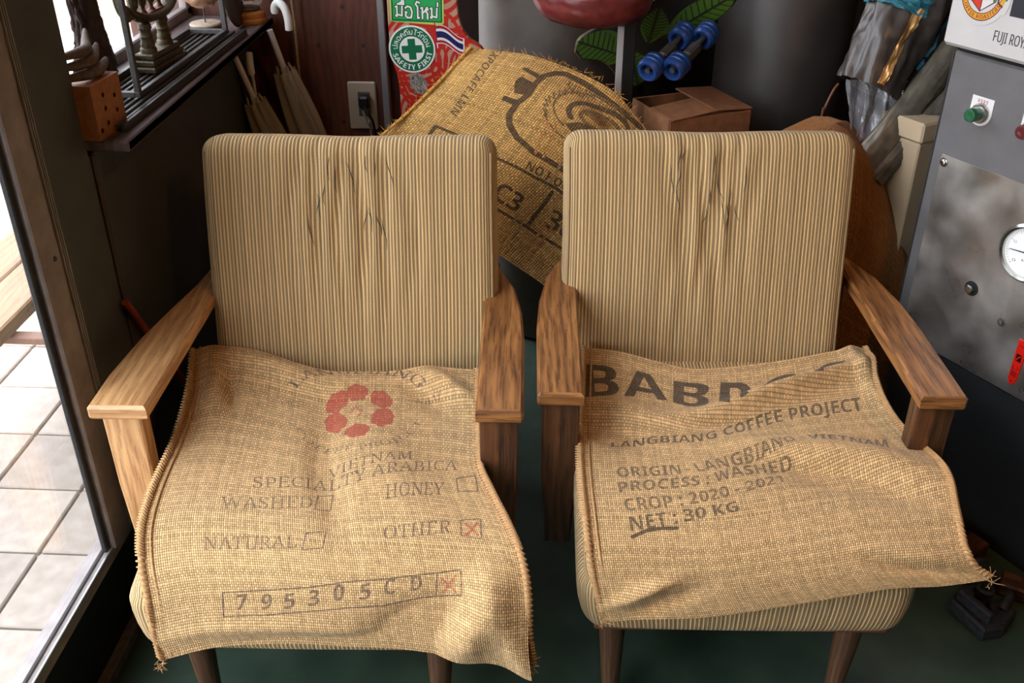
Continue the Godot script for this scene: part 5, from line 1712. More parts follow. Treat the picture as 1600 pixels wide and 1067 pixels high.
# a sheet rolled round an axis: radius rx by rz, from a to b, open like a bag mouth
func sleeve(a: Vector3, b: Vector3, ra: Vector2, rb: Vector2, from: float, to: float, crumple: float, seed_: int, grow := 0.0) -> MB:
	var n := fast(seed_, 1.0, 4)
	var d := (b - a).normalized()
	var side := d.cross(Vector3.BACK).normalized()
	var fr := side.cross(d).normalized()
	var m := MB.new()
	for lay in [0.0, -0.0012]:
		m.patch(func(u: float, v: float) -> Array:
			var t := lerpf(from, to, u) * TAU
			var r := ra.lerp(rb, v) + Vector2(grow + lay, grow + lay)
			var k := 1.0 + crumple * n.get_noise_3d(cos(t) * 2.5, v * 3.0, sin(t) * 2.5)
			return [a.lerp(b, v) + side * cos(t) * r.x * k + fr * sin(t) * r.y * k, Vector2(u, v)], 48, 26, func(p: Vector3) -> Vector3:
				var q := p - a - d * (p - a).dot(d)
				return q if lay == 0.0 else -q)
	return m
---
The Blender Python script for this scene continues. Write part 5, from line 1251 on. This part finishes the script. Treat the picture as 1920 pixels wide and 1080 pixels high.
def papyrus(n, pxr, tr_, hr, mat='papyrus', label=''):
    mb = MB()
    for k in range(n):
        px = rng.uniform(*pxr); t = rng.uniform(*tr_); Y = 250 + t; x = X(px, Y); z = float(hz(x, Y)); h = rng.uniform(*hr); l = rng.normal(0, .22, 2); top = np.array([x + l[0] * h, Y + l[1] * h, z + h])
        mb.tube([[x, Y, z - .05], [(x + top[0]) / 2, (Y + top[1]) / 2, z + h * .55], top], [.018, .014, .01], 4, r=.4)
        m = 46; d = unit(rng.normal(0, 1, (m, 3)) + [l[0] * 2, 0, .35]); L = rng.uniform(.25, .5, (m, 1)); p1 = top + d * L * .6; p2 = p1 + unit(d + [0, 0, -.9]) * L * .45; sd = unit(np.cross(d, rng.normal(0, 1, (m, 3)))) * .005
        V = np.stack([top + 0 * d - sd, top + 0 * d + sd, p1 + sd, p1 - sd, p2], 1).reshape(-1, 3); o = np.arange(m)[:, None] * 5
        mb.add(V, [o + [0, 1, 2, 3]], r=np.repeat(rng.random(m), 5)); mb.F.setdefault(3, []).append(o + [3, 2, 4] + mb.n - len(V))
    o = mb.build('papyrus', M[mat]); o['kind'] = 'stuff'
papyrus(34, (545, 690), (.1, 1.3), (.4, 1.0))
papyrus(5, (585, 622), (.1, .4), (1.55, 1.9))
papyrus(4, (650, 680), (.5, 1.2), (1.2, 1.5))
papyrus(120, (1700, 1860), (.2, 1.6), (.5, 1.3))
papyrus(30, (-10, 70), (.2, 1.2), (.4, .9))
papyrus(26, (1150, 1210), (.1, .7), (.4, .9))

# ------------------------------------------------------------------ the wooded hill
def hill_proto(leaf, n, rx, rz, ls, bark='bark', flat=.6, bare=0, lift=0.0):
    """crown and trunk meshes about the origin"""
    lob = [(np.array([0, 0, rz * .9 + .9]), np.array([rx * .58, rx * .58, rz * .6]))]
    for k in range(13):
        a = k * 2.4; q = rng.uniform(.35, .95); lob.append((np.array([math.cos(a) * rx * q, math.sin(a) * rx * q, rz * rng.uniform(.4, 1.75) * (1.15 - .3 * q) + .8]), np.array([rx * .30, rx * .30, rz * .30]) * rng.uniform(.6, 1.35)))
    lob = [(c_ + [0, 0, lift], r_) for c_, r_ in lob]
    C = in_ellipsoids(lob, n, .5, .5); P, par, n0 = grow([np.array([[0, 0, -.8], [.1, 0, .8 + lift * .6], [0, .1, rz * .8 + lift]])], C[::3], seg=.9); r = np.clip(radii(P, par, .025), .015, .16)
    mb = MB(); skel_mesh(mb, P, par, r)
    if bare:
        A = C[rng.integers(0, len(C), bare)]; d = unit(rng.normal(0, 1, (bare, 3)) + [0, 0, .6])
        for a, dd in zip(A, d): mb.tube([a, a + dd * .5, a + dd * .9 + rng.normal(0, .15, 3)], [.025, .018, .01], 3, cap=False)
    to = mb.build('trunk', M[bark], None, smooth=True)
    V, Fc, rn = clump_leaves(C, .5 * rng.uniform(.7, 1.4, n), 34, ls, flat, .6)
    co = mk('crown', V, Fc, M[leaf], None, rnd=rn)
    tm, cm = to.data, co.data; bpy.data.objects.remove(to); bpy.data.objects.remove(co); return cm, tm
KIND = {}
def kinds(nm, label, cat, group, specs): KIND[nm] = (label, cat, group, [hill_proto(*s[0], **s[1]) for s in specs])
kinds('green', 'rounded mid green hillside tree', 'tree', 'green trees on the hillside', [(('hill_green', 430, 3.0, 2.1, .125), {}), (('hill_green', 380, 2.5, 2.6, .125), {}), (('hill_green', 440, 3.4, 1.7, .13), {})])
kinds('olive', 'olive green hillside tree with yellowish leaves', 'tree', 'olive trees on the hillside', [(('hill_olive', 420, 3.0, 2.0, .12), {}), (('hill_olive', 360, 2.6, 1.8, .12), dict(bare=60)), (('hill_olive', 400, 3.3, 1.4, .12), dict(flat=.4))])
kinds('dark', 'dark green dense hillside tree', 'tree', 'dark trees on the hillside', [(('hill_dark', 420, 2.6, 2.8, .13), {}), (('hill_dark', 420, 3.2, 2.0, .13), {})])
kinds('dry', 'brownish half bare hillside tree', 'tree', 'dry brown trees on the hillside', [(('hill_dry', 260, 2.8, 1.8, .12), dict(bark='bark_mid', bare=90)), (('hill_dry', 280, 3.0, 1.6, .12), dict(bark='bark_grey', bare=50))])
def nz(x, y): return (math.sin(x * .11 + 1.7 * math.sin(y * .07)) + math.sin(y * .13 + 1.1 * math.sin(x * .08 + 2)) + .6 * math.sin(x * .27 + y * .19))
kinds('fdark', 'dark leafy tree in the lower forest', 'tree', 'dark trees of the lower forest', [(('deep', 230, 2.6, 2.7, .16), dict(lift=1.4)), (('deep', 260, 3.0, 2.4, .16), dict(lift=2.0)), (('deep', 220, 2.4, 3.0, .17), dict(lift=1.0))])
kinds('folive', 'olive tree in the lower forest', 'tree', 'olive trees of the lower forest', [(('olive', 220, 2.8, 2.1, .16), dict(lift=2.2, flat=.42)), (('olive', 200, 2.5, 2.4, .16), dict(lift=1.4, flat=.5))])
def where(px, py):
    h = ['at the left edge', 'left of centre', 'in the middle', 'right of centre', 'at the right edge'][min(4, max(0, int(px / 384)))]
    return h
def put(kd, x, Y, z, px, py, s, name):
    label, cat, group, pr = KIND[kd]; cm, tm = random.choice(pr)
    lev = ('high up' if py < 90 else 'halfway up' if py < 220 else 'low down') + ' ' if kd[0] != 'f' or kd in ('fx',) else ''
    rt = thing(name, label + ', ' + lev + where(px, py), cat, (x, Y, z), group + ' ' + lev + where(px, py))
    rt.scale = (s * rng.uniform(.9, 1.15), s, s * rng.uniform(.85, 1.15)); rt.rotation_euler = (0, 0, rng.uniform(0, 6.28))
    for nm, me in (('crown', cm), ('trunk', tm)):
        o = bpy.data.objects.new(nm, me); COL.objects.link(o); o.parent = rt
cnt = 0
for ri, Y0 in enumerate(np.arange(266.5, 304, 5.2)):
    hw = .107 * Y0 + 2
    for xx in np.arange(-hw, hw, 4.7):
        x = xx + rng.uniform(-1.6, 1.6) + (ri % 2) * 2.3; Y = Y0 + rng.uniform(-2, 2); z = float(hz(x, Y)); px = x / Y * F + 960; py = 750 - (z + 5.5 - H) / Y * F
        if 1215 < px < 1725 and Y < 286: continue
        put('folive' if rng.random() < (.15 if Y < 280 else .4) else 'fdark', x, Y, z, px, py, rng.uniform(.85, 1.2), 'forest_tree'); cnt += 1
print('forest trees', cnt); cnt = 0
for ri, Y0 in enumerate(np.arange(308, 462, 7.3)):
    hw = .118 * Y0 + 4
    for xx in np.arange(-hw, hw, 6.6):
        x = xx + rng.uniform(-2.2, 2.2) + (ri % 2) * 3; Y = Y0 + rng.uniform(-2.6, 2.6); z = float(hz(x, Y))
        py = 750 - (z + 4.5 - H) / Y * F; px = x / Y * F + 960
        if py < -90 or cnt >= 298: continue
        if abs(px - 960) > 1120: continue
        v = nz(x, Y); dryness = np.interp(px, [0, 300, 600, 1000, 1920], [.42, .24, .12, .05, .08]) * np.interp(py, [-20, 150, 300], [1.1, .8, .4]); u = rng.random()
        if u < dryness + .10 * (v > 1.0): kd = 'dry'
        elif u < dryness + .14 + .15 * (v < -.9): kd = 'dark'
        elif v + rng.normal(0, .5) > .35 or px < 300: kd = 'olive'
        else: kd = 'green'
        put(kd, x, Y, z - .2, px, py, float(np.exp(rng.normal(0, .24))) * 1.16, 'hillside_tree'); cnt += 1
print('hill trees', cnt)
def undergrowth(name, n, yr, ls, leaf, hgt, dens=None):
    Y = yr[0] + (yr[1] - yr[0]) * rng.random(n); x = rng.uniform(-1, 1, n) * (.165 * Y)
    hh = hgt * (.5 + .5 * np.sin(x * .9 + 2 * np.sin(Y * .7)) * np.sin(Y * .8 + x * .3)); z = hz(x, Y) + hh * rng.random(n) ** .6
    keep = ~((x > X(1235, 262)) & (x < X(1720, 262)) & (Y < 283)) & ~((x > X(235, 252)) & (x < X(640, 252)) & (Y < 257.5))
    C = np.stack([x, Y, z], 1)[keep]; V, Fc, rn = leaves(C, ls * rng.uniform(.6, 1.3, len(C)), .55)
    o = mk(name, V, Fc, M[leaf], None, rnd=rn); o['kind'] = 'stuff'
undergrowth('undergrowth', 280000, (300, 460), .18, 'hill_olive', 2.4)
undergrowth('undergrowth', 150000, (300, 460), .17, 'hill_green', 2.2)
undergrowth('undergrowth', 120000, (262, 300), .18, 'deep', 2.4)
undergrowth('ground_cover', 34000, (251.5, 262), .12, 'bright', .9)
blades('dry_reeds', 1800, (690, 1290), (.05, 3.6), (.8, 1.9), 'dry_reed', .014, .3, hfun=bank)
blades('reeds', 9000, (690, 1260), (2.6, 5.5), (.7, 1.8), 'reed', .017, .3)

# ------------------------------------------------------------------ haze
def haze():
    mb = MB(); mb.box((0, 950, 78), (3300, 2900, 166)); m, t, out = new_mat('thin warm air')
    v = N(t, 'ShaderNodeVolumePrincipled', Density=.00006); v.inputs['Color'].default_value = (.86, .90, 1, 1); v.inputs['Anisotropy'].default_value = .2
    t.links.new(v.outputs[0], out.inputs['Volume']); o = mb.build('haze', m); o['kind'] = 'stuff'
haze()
--
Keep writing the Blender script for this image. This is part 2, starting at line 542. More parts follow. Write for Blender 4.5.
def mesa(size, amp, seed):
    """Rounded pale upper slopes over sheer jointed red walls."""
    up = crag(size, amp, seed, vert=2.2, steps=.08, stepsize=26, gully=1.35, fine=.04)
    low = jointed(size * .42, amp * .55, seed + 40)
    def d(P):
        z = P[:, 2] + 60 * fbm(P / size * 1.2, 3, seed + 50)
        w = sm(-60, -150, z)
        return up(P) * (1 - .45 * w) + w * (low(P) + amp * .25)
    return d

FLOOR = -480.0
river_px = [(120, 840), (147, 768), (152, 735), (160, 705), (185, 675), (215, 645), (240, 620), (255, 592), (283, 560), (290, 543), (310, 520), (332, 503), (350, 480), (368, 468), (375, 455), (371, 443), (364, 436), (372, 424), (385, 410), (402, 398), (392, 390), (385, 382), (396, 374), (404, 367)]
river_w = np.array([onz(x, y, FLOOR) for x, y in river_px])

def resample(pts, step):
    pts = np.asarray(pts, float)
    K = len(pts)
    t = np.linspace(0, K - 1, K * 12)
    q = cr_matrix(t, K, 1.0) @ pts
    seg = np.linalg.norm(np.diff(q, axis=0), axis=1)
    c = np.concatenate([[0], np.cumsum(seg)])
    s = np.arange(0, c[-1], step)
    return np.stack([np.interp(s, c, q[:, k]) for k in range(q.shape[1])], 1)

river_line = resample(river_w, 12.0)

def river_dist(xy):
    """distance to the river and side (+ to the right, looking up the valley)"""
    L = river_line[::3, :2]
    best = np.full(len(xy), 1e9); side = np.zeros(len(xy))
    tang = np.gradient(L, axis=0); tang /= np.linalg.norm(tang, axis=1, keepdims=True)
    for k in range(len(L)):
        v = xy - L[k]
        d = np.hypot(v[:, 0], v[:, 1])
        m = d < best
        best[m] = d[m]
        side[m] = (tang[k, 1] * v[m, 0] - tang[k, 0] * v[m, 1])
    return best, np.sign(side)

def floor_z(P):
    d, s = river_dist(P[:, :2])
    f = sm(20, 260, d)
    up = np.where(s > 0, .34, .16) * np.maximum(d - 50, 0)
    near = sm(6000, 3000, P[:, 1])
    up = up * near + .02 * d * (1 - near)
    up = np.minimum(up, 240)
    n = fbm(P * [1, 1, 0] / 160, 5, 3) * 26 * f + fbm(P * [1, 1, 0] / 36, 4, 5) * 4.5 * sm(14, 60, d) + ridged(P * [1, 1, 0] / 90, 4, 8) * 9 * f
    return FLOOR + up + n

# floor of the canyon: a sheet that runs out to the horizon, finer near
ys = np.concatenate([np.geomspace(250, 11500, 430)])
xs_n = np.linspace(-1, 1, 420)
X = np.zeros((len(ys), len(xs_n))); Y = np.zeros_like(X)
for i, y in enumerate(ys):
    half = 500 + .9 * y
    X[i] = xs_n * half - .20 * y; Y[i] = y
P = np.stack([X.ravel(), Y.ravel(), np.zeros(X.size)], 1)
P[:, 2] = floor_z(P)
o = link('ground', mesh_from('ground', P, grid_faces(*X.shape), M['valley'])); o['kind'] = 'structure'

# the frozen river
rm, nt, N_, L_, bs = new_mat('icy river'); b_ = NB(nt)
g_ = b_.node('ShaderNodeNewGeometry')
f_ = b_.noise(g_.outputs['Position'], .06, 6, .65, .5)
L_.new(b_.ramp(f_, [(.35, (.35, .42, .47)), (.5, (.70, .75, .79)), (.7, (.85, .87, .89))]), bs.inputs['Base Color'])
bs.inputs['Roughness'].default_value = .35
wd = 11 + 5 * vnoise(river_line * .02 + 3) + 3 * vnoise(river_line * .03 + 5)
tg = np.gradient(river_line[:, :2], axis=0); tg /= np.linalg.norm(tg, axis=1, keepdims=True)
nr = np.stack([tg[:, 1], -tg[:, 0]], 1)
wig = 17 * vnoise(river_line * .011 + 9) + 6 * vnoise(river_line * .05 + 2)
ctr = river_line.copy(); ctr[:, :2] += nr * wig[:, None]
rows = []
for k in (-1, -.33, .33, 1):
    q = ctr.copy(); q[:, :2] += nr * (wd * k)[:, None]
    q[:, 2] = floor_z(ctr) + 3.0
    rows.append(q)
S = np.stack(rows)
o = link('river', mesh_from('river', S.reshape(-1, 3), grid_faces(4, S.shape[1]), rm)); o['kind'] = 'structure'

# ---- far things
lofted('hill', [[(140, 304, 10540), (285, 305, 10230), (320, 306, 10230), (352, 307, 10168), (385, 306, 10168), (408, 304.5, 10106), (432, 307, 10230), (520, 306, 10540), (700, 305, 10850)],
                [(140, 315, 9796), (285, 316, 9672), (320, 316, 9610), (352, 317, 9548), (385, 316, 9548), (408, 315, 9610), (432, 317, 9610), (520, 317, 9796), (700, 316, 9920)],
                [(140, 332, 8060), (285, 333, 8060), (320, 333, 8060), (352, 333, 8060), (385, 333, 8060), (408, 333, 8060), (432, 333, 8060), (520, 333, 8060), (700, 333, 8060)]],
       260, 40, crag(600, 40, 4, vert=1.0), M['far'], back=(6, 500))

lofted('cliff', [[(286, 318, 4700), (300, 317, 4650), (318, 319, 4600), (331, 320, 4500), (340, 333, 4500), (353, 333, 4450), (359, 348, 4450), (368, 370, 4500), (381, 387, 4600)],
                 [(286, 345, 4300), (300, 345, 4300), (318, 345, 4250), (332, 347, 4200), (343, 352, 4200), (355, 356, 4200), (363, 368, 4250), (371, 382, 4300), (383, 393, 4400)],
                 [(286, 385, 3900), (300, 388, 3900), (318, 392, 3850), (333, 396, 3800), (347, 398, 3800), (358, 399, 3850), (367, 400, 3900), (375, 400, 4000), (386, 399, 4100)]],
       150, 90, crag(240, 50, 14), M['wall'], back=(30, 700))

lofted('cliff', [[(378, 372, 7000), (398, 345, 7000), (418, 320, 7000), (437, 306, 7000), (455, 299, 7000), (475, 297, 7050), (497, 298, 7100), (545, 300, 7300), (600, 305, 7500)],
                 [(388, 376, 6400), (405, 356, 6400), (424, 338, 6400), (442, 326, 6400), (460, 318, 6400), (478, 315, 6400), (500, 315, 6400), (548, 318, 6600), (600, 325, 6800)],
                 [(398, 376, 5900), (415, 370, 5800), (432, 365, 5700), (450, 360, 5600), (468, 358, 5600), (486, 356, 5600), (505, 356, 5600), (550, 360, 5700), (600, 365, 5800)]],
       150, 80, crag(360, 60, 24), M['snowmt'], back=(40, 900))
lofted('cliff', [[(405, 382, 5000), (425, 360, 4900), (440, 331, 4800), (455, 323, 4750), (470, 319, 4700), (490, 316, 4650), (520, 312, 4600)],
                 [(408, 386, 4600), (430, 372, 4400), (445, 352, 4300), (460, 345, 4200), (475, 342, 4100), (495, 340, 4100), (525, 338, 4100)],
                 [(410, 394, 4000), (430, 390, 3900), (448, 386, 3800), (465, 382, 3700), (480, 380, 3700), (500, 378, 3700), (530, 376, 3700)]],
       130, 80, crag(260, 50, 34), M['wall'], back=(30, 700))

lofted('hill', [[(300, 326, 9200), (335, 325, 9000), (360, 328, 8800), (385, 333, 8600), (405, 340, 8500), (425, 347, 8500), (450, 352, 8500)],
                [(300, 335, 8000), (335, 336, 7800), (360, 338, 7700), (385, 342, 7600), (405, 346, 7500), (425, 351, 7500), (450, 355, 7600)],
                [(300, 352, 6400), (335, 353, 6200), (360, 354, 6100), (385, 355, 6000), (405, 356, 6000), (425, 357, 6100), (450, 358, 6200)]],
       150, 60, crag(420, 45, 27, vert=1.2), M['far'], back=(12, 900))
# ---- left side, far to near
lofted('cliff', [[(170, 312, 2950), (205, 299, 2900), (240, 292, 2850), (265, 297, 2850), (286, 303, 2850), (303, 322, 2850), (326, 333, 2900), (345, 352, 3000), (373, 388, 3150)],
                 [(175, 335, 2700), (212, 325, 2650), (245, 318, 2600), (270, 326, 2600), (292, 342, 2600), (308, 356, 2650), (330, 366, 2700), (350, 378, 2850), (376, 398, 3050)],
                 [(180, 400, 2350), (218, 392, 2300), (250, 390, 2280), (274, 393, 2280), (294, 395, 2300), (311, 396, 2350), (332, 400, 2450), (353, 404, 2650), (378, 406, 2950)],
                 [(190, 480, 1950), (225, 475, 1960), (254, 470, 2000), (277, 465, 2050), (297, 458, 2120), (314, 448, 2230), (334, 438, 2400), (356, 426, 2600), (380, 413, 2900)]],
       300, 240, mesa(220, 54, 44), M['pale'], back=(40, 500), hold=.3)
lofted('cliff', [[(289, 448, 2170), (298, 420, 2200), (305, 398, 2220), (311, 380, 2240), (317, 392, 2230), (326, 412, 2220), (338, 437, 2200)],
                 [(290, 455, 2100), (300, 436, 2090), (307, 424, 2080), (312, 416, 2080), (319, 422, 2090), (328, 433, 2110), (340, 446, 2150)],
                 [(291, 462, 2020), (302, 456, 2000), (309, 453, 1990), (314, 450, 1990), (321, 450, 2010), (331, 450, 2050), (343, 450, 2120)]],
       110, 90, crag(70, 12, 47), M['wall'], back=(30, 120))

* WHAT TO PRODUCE
Each line from the one bearing "The Blender Python" through the one bearing "papyrus(26, (1150, 1210), (.1, .7), (.4, .9))" is to be duplicated without change; all remaining lines are to be left out.

* SOLUTION TO THIS PROBLEM
The Blender Python script for this scene continues. Write part 5, from line 1251 on. This part finishes the script. Treat the picture as 1920 pixels wide and 1080 pixels high.
def papyrus(n, pxr, tr_, hr, mat='papyrus', label=''):
    mb = MB()
    for k in range(n):
        px = rng.uniform(*pxr); t = rng.uniform(*tr_); Y = 250 + t; x = X(px, Y); z = float(hz(x, Y)); h = rng.uniform(*hr); l = rng.normal(0, .22, 2); top = np.array([x + l[0] * h, Y + l[1] * h, z + h])
        mb.tube([[x, Y, z - .05], [(x + top[0]) / 2, (Y + top[1]) / 2, z + h * .55], top], [.018, .014, .01], 4, r=.4)
        m = 46; d = unit(rng.normal(0, 1, (m, 3)) + [l[0] * 2, 0, .35]); L = rng.uniform(.25, .5, (m, 1)); p1 = top + d * L * .6; p2 = p1 + unit(d + [0, 0, -.9]) * L * .45; sd = unit(np.cross(d, rng.normal(0, 1, (m, 3)))) * .005
        V = np.stack([top + 0 * d - sd, top + 0 * d + sd, p1 + sd, p1 - sd, p2], 1).reshape(-1, 3); o = np.arange(m)[:, None] * 5
        mb.add(V, [o + [0, 1, 2, 3]], r=np.repeat(rng.random(m), 5)); mb.F.setdefault(3, []).append(o + [3, 2, 4] + mb.n - len(V))
    o = mb.build('papyrus', M[mat]); o['kind'] = 'stuff'
papyrus(34, (545, 690), (.1, 1.3), (.4, 1.0))
papyrus(5, (585, 622), (.1, .4), (1.55, 1.9))
papyrus(4, (650, 680), (.5, 1.2), (1.2, 1.5))
papyrus(120, (1700, 1860), (.2, 1.6), (.5, 1.3))
papyrus(30, (-10, 70), (.2, 1.2), (.4, .9))
papyrus(26, (1150, 1210), (.1, .7), (.4, .9))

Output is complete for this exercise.